Monday, November 13, 2006

Web Archive: Chess Slavers

I was browsing Michael Goeller's list of Chess Blogs and got attracted with this description: "The Yermo Diary by GM Alex Yermolinski - This is really a brave and challenging GM blog that sticks a few fingers in the eye of the chess establishment and tells it like it is. I am glad that the chess archive exists to preserve things like this.". The Diary is preserved in Web Archive. Here is a quote from Chess Slavers:

"...I remember, in the 1980's every strong young player who got drafted to the Army would serve his duty in Karpov's training camps. Ivanchuk, Khalifman - you name them - were forced to work and produce results that later went to Karpov's cache of opening secrets. Karpov himself didn't even have to be there... . Soon Garry realized that in order to beat Karpov he had to do the same - off he went with the team of his own. Timoschenko, Vladimirov, Chekhov, later Dorfman, what made all these people, strong GMs at the time, sell themselves out? Some got lured by offers of money and tournament invitations, some operated under a wrong assumption that they will benefit as chessplayers from working with the greats. Like if plantation slaves would grow to become Schwartzeneggers.... Slave work kills, and our K's triumphantly marched over dead bodies. The author of these words considers himself lucky. I managed to avoid conscription to either camp, I must have been not good enough for them to notice.

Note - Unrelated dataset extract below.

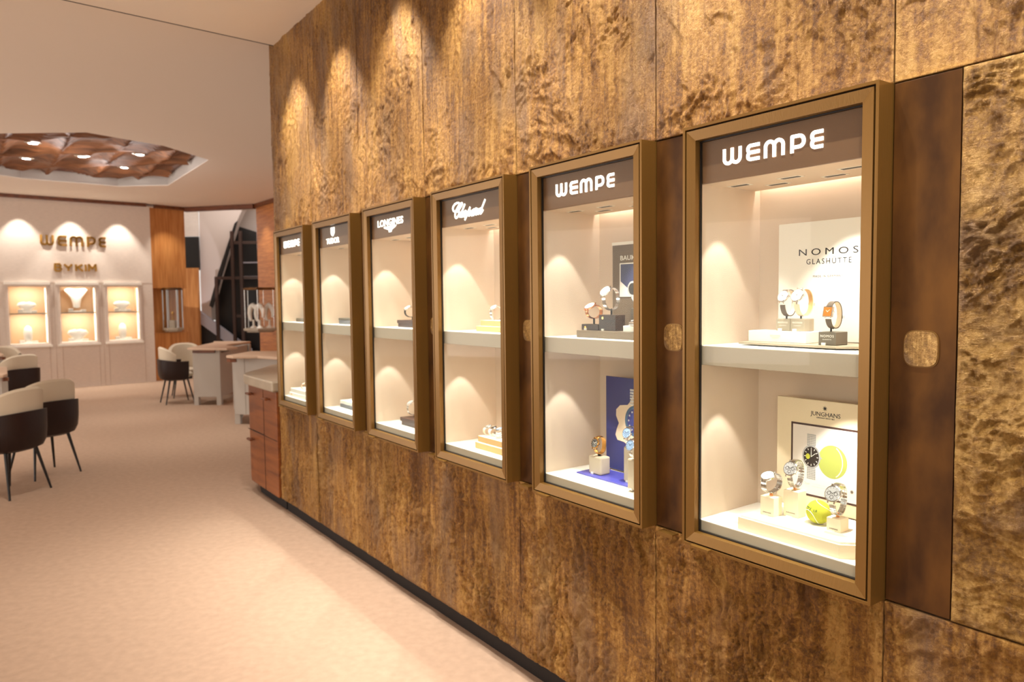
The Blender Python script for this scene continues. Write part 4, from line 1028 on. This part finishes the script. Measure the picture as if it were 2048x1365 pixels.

Why am I recalling this? Just want to remind you what it took to made Kasparov and Karpov great. All this was happening at the times when Alex Wojtkiewicz had to hide from authorities after having been indicted for refusal to join the Army ( eventually he gave himself in and did time in prison ). Many years have passed since then, and our heroes have given a tremendous effort to re-write history. They are on CNN now, our freedom fighters turned chess businessmen. Ex-Champ Boris Spassky still calls them Party Crocodiles, however ( his press-conference in St.Petersburg published by "64-Chess Review" last year). I wouldn't go that far, times have changed, and there's no reason to live in the past. That's the present what bothers me..."

Read the entire article


Anonymous said...

karpov and kasparov employing "slaves" is part of the normal team process. lawyers have their battery of assistant lawyers to do researches just like in a few goodmen of cruise, army generals have their share of "slaves" - the colonels, majors, and down to the riflemen, to achieve victory. why even a president of a nation does have his secretaries of defense, finance, etc etc etc. and even steven spielberg has his share of "slaves".

Milan Lee said...

Well it's not the same. Yermo was talking about young soviet masters who were forced to work for Karpov/Kasparov upon joining the (obligatory) army. It's not to be mixed with political/security structure or business.

Kasparov was often reffered to as "the greatest player in the history". How can we be sure where team analysis ends and Kasparov starts playing? How many of his brilliant wins were brought from kitchen instead over the board?